Sunday 10 May 2015

A Moment Between Life and Death

I knew this moment would come and am more surprised it's taken so long than anything else. 

We moved not long ago to a light airy maisonette beside a park. Our sizeable garden is bordered by trees, full of squirrels and birds. As Spring blossomed, the trees grew young leaf and the birds were busy.

We have two cats. I knew one day they would bring back a bird.

They started modestly with a couple of mice and sometimes an earthworm. Then this afternoon, they suddenly produced three baby birds. Two had already been despatched, either by the mother cat who brings home her catches or her now grown-up kitten. Piglet saw the mother cat bring one in through the catflap still alive and howled to me as I put the two little corpses in the bin. (The days when I soloemnly buried these casualties of cat ownership are long gone.) 

I went and picked up the fledgling. It was quite old but not old enough to fly. It sat in my gently curled fingers, a bundle of feathers barely big enough to contain the rapid beating of its heart. Piglet howled that it couldn't go in the bin. She insisted it should go back to its nest but I had no idea where the nest could be, we are surrounded by coppices full of robins and sparrows and blue tits and magpies and starlings and even a wren. 

Eventually I took it round to the trees and put it on the ground under the holly bush. Wild romantic thoughts flitted through my mind of keeping it and trying to feed it (with what?). I knew this would only mean it died slowly in front of our eyes. 

The tiny bird shuffled rapidly along the ground through dried dead leaves larger than it was. I left it to an unknown fate. "Perhaps it will survive," I said to Piglet. We both knew I was lying. We would rather not know the truth. 

Piglet is quite old now, so I explained Darwin's theory of survival of the fittest. I'm not a romantic thinker, I'm a humanist. I don't think animals have the same level of consciousness. I explained to Piglet that we can't blame the cats. They are driven to what they do, it's how they are. We can't lock them in the house for their evil crime that was not against nature, it was entirely in line with their nature, with Nature red in tooth and claw.

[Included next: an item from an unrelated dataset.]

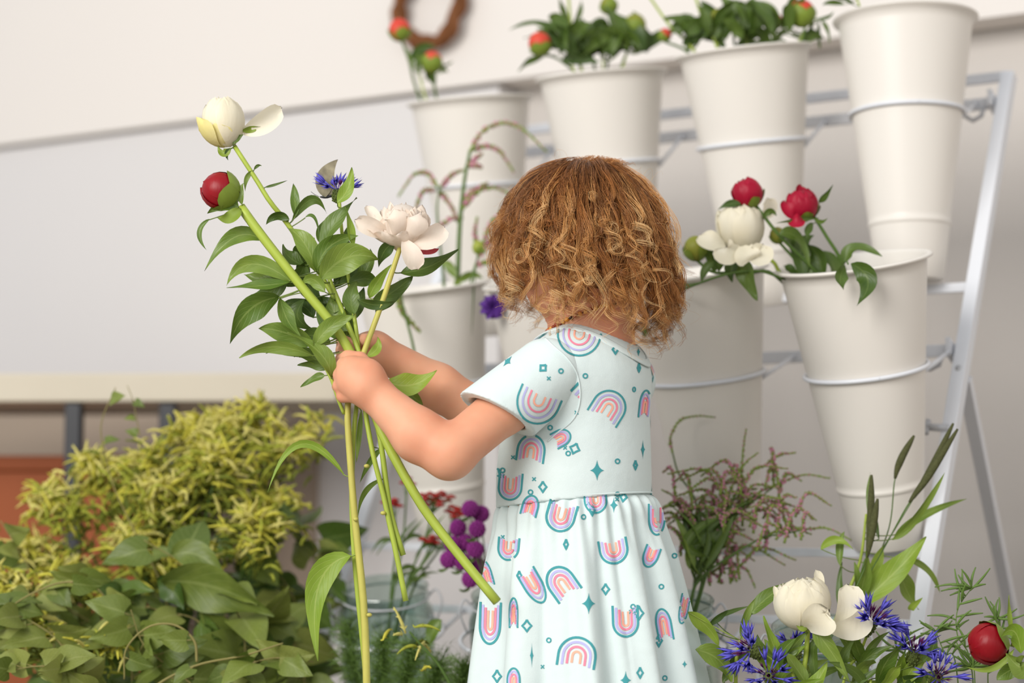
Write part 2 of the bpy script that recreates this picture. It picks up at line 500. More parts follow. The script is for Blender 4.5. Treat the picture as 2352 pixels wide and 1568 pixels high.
for i, (rim, dr, db, bot, lab) in enumerate(J3):
    t = thing('glass_jar', lab, 'jar', 'glass jars in the lowest rings')
    top = P(*rim, dr); ax = (top - P(*bot, db)).normalized()
    r = JR if i < 3 else 0.070
    M = frame_z(top - ax * JH, ax)
    pr = [(0, 0), (r * .93, 0), (r, .008), (r, JH * .82), (r * .9, JH * .88), (r * .88, JH * .96), (r * .93, JH), (r * .88, JH), (r * .83, JH * .96), (r * .84, JH * .88), (r * .94, JH * .81), (r * .94, .012), (r * .88, .006), (0, .006)]
    MB().lathe(pr, 40, M).build('jar_glass', M_glass, t)
    pts = [M @ Vector((r * .93 * math.cos(a), r * .93 * math.sin(a), JH * .925)) for a in [2 * math.pi * k / 40 for k in range(41)]]
    w = MB().tube(pts, .0016, 6, cap=False); w.build('neck_wire', M_wire, t)
    for sg in (-1, 1):
        e = Vector((math.cos(.6), math.sin(.6), 0)) * sg
        e = Vector((0, 1, 0)) * sg
        side = Vector((1, 0, 0))
        pp = [(.93, .925, 0), (1.08, .97, .0), (1.2, .90, .1), (1.14, .80, .1), (1.03, .72, 0), (.97, .82, -.05)]
        MB().tube(spline([M @ (e * r * a + UP * JH * b + side * r * c_) for a, b, c_ in pp], 20), .0016, 6).build('bail_wire', M_wire, t)
    ring(M, JH * .66, Z_r3, (PT - top).dot(RV), rr=r + .014)
    JARS.append((M, r))
# ------------------------------------------------------------------ implicit surfaces (smooth blends, one skin)
class SDF:
    def __init__(s, lo, hi, h):
        s.lo = np.array(lo, dtype=np.float64); s.h = h
        s.n = np.ceil((np.array(hi) - s.lo) / h).astype(int) + 1
        s.g = np.full(s.n, 1.0, dtype=np.float32)
    def _box(s, lo, hi, pad):
        a = np.clip(np.floor((np.array(lo) - pad - s.lo) / s.h).astype(int), 0, s.n)
        b = np.clip(np.ceil((np.array(hi) + pad - s.lo) / s.h).astype(int) + 1, 0, s.n)
        return tuple(slice(i, j) for i, j in zip(a, b))
    def _pts(s, sl):
        ax = [s.lo[i] + s.h * np.arange(sl[i].start, sl[i].stop) for i in range(3)]
        return np.meshgrid(*ax, indexing='ij', sparse=True)
    def _mix(s, sl, d, k, op):
        g = s.g[sl]
        if op == 'add':
            if k > 0:
                t = np.clip(.5 + .5 * (g - d) / k, 0, 1)
                s.g[sl] = g + (d - g) * t - k * t * (1 - t)
            else: s.g[sl] = np.minimum(g, d)
        elif op == 'sub':
            if k > 0:
                t = np.clip(.5 - .5 * (g + d) / k, 0, 1)
                s.g[sl] = g + (-d - g) * t + k * t * (1 - t)
            else: s.g[sl] = np.maximum(g, -d)
    def cone(s, a, b, ra, rb, k=.01, op='add', grow=0.0):
        a = np.array(a); b = np.array(b); ra += grow; rb += grow
        R = max(ra, rb)
        sl = s._box(np.minimum(a, b) - R, np.maximum(a, b) + R, k + 3 * s.h)
        if any(q.stop - q.start < 1 for q in sl): return s
        X, Y, Z = s._pts(sl)
        ba = b - a; L2 = max(ba.dot(ba), 1e-12)
        t = np.clip(((X - a[0]) * ba[0] + (Y - a[1]) * ba[1] + (Z - a[2]) * ba[2]) / L2, 0, 1)
        d = np.sqrt((X - a[0] - t * ba[0]) ** 2 + (Y - a[1] - t * ba[1]) ** 2 + (Z - a[2] - t * ba[2]) ** 2) - (ra + (rb - ra) * t)
        s._mix(sl, d.astype(np.float32), k, op)
        return s
    def chain(s, pts, rads, k=.01, grow=0.0):
        for i in range(len(pts) - 1):
            s.cone(pts[i], pts[i + 1], rads[i], rads[i + 1], k, grow=grow)
        return s
    def ell(s, c, axes, r, k=.01, op='add', grow=0.0):
        c = np.array(c); r = np.array(r) + grow; R = r.max()
        sl = s._box(c - R, c + R, k + 3 * s.h)
        if any(q.stop - q.start < 1 for q in sl): return s
        X, Y, Z = s._pts(sl)
        k0 = 0; k1 = 0
        for e, q in zip(axes, r):
            u = (X - c[0]) * e[0] + (Y - c[1]) * e[1] + (Z - c[2]) * e[2]
            k0 = k0 + (u / q) ** 2; k1 = k1 + (u / q ** 2) ** 2
        k0 = np.sqrt(k0); k1 = np.sqrt(k1) + 1e-9
        s._mix(sl, (k0 * (k0 - 1) / k1).astype(np.float32), k, op)
        return s
    def plane_cut(s, p, n, k=0.0):
        """removes what lies on the side n points to"""
        X, Y, Z = s._pts((slice(0, s.n[0]), slice(0, s.n[1]), slice(0, s.n[2])))
        d = (X - p[0]) * n[0] + (Y - p[1]) * n[1] + (Z - p[2]) * n[2]
        s.g = np.maximum(s.g, d.astype(np.float32))
        return s
    def mesh(s, name):
        g = s.g; n = s.n
        ins = g < 0
        c = np.zeros(np.array(n) - 1, dtype=np.int8)
        for dx in (0, 1):
            for dy in (0, 1):
                for dz in (0, 1):
                    c += ins[dx:n[0] - 1 + dx, dy:n[1] - 1 + dy, dz:n[2] - 1 + dz]
        act = np.argwhere((c > 0) & (c < 8))
        idx = np.full(np.array(n) - 1, -1, dtype=np.int32)
        idx[act[:, 0], act[:, 1], act[:, 2]] = np.arange(len(act))
        acc = np.zeros((len(act), 3)); cnt = np.zeros(len(act))
        cr = [np.array([i, j, k]) for i in (0, 1) for j in (0, 1) for k in (0, 1)]
        for A in cr:
            for B in cr:
                if (B - A).sum() == 1 and (B - A).min() == 0:
                    pa = act + A; pb = act + B
                    ga = g[pa[:, 0], pa[:, 1], pa[:, 2]]; gb = g[pb[:, 0], pb[:, 1], pb[:, 2]]
                    m = (ga < 0) != (gb < 0)
                    t = np.where(m, ga / np.where(np.abs(ga - gb) < 1e-12, 1, ga - gb), 0)
                    acc += np.where(m[:, None], A + t[:, None] * (B - A), 0); cnt += m
        V = s.lo + (act + acc / cnt[:, None]) * s.h
        F = []
        for ax in range(3):
            o1, o2 = (ax + 1) % 3, (ax + 2) % 3
            sl0 = [slice(None)] * 3; sl1 = [slice(None)] * 3
            sl0[ax] = slice(0, -1); sl1[ax] = slice(1, None)
            ch = np.argwhere(ins[tuple(sl0)] != ins[tuple(sl1)])
            ok = (ch[:, o1] > 0) & (ch[:, o2] > 0) & (ch[:, o1] < n[o1] - 1) & (ch[:, o2] < n[o2] - 1)
            ch = ch[ok]
            def cell(d1, d2):
                q = ch.copy(); q[:, o1] -= d1; q[:, o2] -= d2
                return idx[q[:, 0], q[:, 1], q[:, 2]]
            quad = np.stack([cell(1, 1), cell(0, 1), cell(0, 0), cell(1, 0)], axis=1)
            flip = ~ins[ch[:, 0], ch[:, 1], ch[:, 2]]
            quad[flip] = quad[flip][:, ::-1]
            F.append(quad)
        F = np.concatenate(F)
        F = F[(F >= 0).all(axis=1)]
        me = bpy.data.meshes.new(name)
        me.vertices.add(len(V)); me.vertices.foreach_set('co', V.astype(np.float32).ravel())
        me.loops.add(len(F) * 4); me.loops.foreach_set('vertex_index', F.astype(np.int32).ravel())
        me.polygons.add(len(F)); me.polygons.foreach_set('loop_start', np.arange(len(F), dtype=np.int32) * 4)
        me.polygons.foreach_set('use_smooth', np.ones(len(F), dtype=bool))
        me.update(calc_edges=True); me.validate()
        return me

# ------------------------------------------------------------------ the child
AL = math.radians(20)
BF = Vector((-math.cos(AL), math.sin(AL), 0))        # where the chest points
BL = Vector((-math.sin(AL), -math.cos(AL), 0))       # her left side, towards us
HD = P(1336, 543, 2.50)                               # middle of the skull
ay, at_ = math.radians(28), math.radians(20)
HF = Vector((-math.cos(ay) * math.cos(at_), math.sin(ay) * math.cos(at_), -math.sin(at_)))
HL = Vector((-math.sin(ay), -math.cos(ay), 0))
HU = HF.cross(HL).normalized()
if HU.z < 0: HU = -HU
def Hh(f, l, u): return HD + HF * f + HL * l + HU * u
TC = lambda py, px=1320, d=2.50: P(px, py, d)         # points on the body's axis
NB = TC(772, 1352)                                    # neck base
SHN = P(1262, 852, 2.415)                             # near (left) shoulder joint
SHF = NB + (NB - SHN) * .95; SHF.z = SHN.z
ELN, WRN = P(1032, 1042, 2.345), P(858, 902, 2.375)
WRF, ELF = P(862, 800, 2.462), P(1098, 946, 2.515)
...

Robert Graves describes The Cool Web of language, he believed children experience the world more intensely, while for us, "There's a cool web of language winds us in/Retreat from too much joy or too much fear." Perhaps my words tempered the shock for Piglet, came between her and the sudden death before her eyes.

We are Buddhists (not very good ones!). For us the world is all a web, not cool; hot, bloody, sparkling, interlinked. For us, the bird, the trees, the cats, the earth, the sky are one. It's all unwound in chaos. For a moment as I put the bird in the leaves, I had an anthropomorphic horror, thinking of it there alone, getting cold as night comes in, hungry. Birds are not like us, they don't have the same consciousness. It wasn't alone, it was in the leaves, under the trees, with the sound of the wind and other birds around. 

I thought for a moment, too, that the other birds, who were swiftly killed by the cats, were luckier. Then, that each little spark of life deserves its moment in the hot web of life, its full agonising moment, that makes up that little strand of Life. The dark of death defines those little sparking moments. 

I didn't exactly cry, and if I did, I knew it wasn't for the little bird. I used to live in a house that was more confined, a smaller garden surrounded by a lane and busy road. We had mice but only once or twice a bird, and never fledglings. We never such a brutal reminder of the rich tapestry of life - and death, the dark that sets off the golden threads. For a brief spell, I've been immersed in it, a raw consciousness of life and death, of a natural world which is not cruel but indifferent to whether you can take your chances or miss them. I still like to live next to the park, the trees, the many birds. I still love the cats, who are not indifferent - often grumpy, shy of other people, sometimes suddenly coming to curl close to one of us - their chosen humans, and purr and sleep in our laps.